We do not know of an organisation currently operating at this level (please let us know if you do!), but our ‘vision-level’ markers are:

Agile HR service design (level 4)
1. Continuous redesign of all employee journeys and touchpoints is guided by comprehensive EX measurement data coverage
2. HR holds central EX design elements: Design methodology, Personas, EX benchmarks, etc.

CxHR management (level 4)
1. HR is accountable to ‘Total EX’ KPIs at CEO level
2. Dashboards visible at touchpoint, journey, functional Leadership Teams and CEO level

Applification and AI (level 2)
1. EX dashboards are connected to and guide prioritization of the Digital HR roadmap, giving full transparency into EX impact of HR Tech investments
2. EX dashboards are connected to and guide prioritization of other functional investment roadmaps

A Level 4 company would be a formidable talent competitor and benefit from two streams of business value:

1. High engagement and low regretted attrition driving productivity and availability of talent (+25% productivity opportunity)
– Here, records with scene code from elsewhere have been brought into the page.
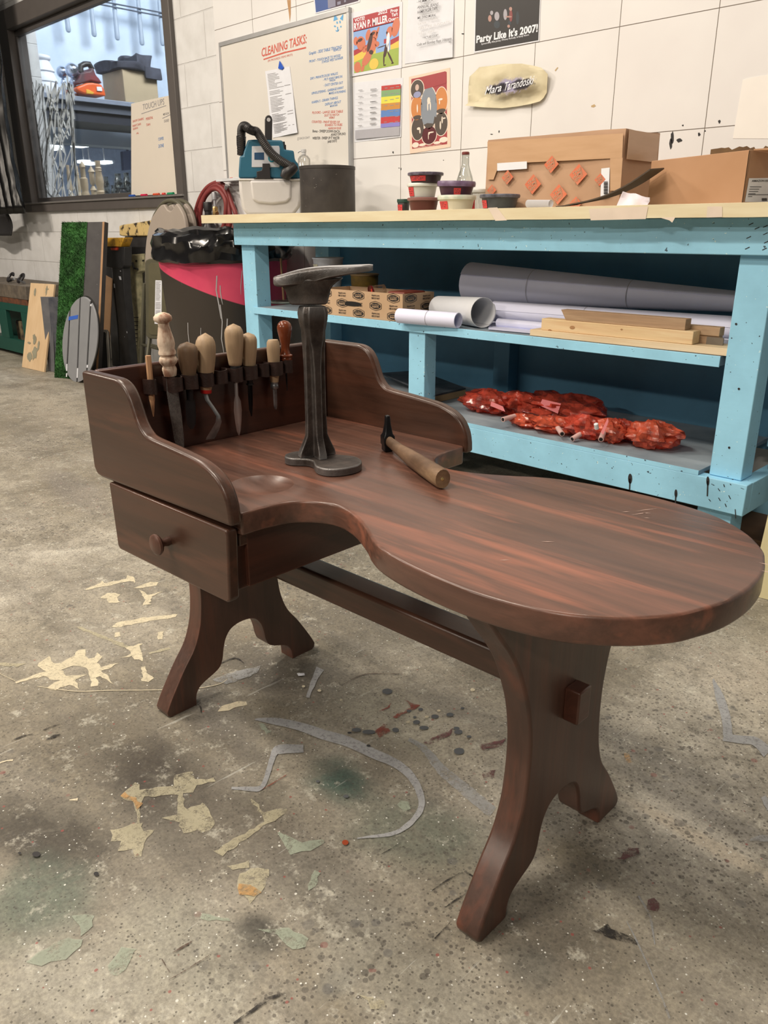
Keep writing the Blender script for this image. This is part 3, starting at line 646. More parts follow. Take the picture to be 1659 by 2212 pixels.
# drips of black paint on the front board, nails
b = B()
def drip(x, y, w, h, tail):
    P = [(x+w*cos(a), y+h*sin(a)) for a in [i*pi/7 for i in range(14)]]
    b.poly([PY(*p, YA-.0008) for p in P]); b.poly([PY(*p, YA-.0008) for p in [(x-1.6, y), (x+1.6, y), (x+.2, y+tail), (x-2.6, y+tail)]])
drip(1361, 1034, 4.5, 11, 24); drip(1460, 1066, 3.2, 9, 22); drip(1529, 1039, 3.4, 10, 33)
for x, y, dx, dy in [(1551, 1055, 4, 6), (1563, 1046, 2, 6), (1552, 1075, 4, 7), (1574, 1070, 4, 8), (1566, 1088, 3, 7), (1531, 1078, 4, 5), (1600, 1054, 7, 3), (1537, 1045, 2, 2), (1577, 1045, 2, 3), (1588, 1100, 1.5, 20)]:
    b.poly([PY(*p, YA-.0008) for p in [(x-1, y), (x+1, y), (x+dx+1, y+dy), (x+dx-1, y+dy)]])
for x, y, s in [(1622, 484, 1), (1635, 493, 1), (1653, 489, 1), (1617, 513, 1), (1614, 536, 1), (1651, 538, 1), (1655, 523, 1), (1653, 505, 1), (578.6, 491, .25), (713, 492, .25), (580.6, 518, .22), (714.3, 522, .22), (951, 521, .22), (1168, 528, .22), (1171, 493, .22)]:
    b.poly([PY(x+5*s*dx, y+2.5*s*dy, YA-.0008) for dx, dy in ((-1, .6), (1, -1.3), (1.1, -.6), (-.9, 1.2))])
islands('paint_drip', b, ink, wbn)
b = B()
for x, y in [(1575, 967), (1556, 1125), (1596, 840), (1590, 700)]:
    b.poly([PY(x+2.6*cos(a), y+2.6*sin(a), YP-.0008) for a in [i*pi/6 for i in range(12)]])
islands('screw_hole', b, ink, wbn)
# ================================================================== helpers for printed matter
_raw = {}
def rawtext(body, bold=0, shear=0):
    k = (body, bold, shear)
    if k not in _raw:
        cu = bpy.data.curves.new('t', 'FONT'); cu.body = body; cu.size = 1; cu.offset = bold; cu.shear = shear; cu.resolution_u = 2
        o = bpy.data.objects.new('t', cu); COL.objects.link(o); dg = bpy.context.evaluated_depsgraph_get()
        me = bpy.data.meshes.new_from_object(o.evaluated_get(dg)); vs = [v.co.copy() for v in me.vertices]; fs = [tuple(p.vertices) for p in me.polygons]
        bpy.data.objects.remove(o); bpy.data.curves.remove(cu); bpy.data.meshes.remove(me)
        x0 = min(v.x for v in vs); x1 = max(v.x for v in vs); _raw[k] = ([(v.x-x0, v.y) for v in vs], fs, x1-x0)
    return _raw[k]
def textline(b, body, P0, P1, h, up=Vector((0, 0, 1)), e=Vector((0, 0, 0)), bold=0, shear=0):
    """one line of lettering from P0 to P1, capitals h high"""
    b.seg = getattr(b, 'seg', [])+[(len(b.v), len(b.f))]
    vs, fs, w = rawtext(body, bold, shear); d = (P1-P0)/w; u = up*(h/.70)
    return b.add([P0+d*x+u*y+e for x, y in vs], fs)
def depth(P): return (P-CPOS).dot(_f)
def pxm(P): return depth(P)/FPX
def wline(b, body, p0, p1, hpx, Y, bold=0, shear=0.15):
    P0 = PY(*p0, Y); P1 = PY(*p1, Y); textline(b, body, P0, P1, hpx*pxm(P0)*.94, bold=bold, shear=shear)
def flatmat(name, rgb, rough=.6, var=.05): return M(name, rgb, rough, var=var, vs=25)
paper = flatmat('white_paper', (226, 216, 204), .65); k_red = flatmat('red_marker', (206, 92, 70)); k_blu = flatmat('blue_marker', (84, 128, 172)); k_blk = flatmat('black_marker', (62, 56, 52))
k_gry = flatmat('grey_print', (150, 140, 130)); tblack = flatmat('print_black', (40, 35, 32), .45)
def ell(f, s, t, rs, rt, n=24, e=.0003, a0=0, a1=2*pi): return [f(s+rs*cos(a0+(a1-a0)*i/n), t+rt*sin(a0+(a1-a0)*i/n), e) for i in range(n)]
def pts(f, P, e=.0003): return [f(s, t, e) for s, t in P]
def sheet(name, f, mat, label, cat, group=None, outline=None, th=.0006, curl=0):
    """a sheet of paper hanging on the wall, slightly wavy"""
    b = B()
    if outline is None:
        n = 10
        def g(i, j): return f(i, j, curl*(.5+.5*sin(i*5+j*4))*max(0, j-.3)+.0002)
        b.grid(g, n, n); o0 = len(b.v); m_ = (n+1)**2
        vs = [v+Vector((0, -th, 0)) for v in b.v]; fs = list(b.f); b.v += vs; b.f += [tuple(i+m_ for i in q[::-1]) for q in fs]
        ed = [i*(n+1) for i in range(n+1)]+[n*(n+1)+j for j in range(1, n+1)]+[i*(n+1)+n for i in range(n-1, -1, -1)]+[j for j in range(n-1, 0, -1)]
        for a, c in zip(ed, ed[1:]+ed[:1]): b.f.append((a, c, c+m_, a+m_))
    else: b.slab([f(s, t) for s, t in outline], (0, -th, 0))
    o = mk(name, b, mat, smooth=50); return tag(o, label, cat, group)
islands_pr = lambda n, b, m_, p: islands(n, b, m_, p)
def pr(name, b, mat, par):
    sg = getattr(b, 'seg', [])
    if len(sg) > 1:                                   # one object per written line
        cuts = sorted(set([(0, 0)]+sg+[(len(b.v), len(b.f))])); o = None
        for (v0, f0_), (v1, f1_) in zip(cuts, cuts[1:]):
            if f1_ == f0_: continue
            q_ = B(); q_.v = b.v[v0:v1]; q_.f = [tuple(i-v0 for i in f_) for f_ in b.f[f0_:f1_]]; o = mk(name, q_, mat, par, smooth=0, fix=False)
        return o
    return mk(name, b, mat, par, smooth=0, fix=False)

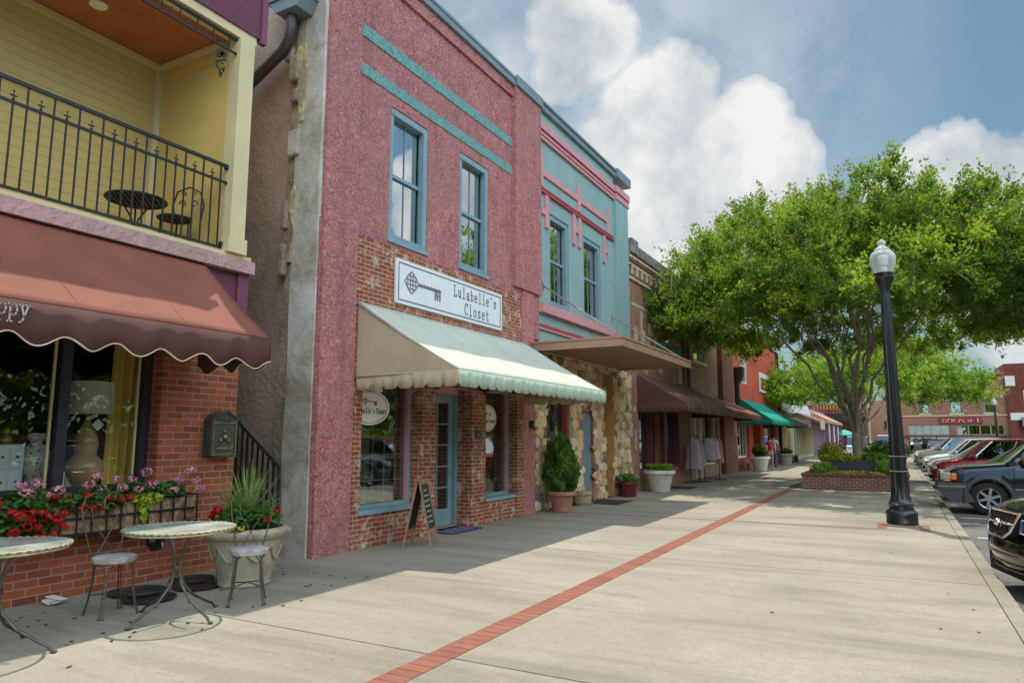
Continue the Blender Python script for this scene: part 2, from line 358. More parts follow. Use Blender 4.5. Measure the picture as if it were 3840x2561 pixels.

2. Constant ‘outside-in‘ EX design creaings a culture of customer-centricity: Alice is more likely to design customer-centric products/services if the company ‘walked the agile talk’ with EX. Such a culture benefits outside customers and drives faster growth (+23% Revenue Growth opportunity)

At this point, HR can contribute to the organisation as a crucial actor of the ‘G3’ (CEO, CHRO, CFO) and hold the strategic role illustrated in Dominic Barton’s article ‘People Before Strategy: A New Role for the CHRO’.

In summary, our EX maturity model is a roadmap to design increasingly compelling work experiences for Alice and other key employee segments. Every forward step has visible short-term impact on EX and shifts the HR team’s perspective towards an ideal balance of ‘outside-in’ design and scaled service delivery.

The fastest movers on this roadmap win and keep the best talent. Where are you on the journey?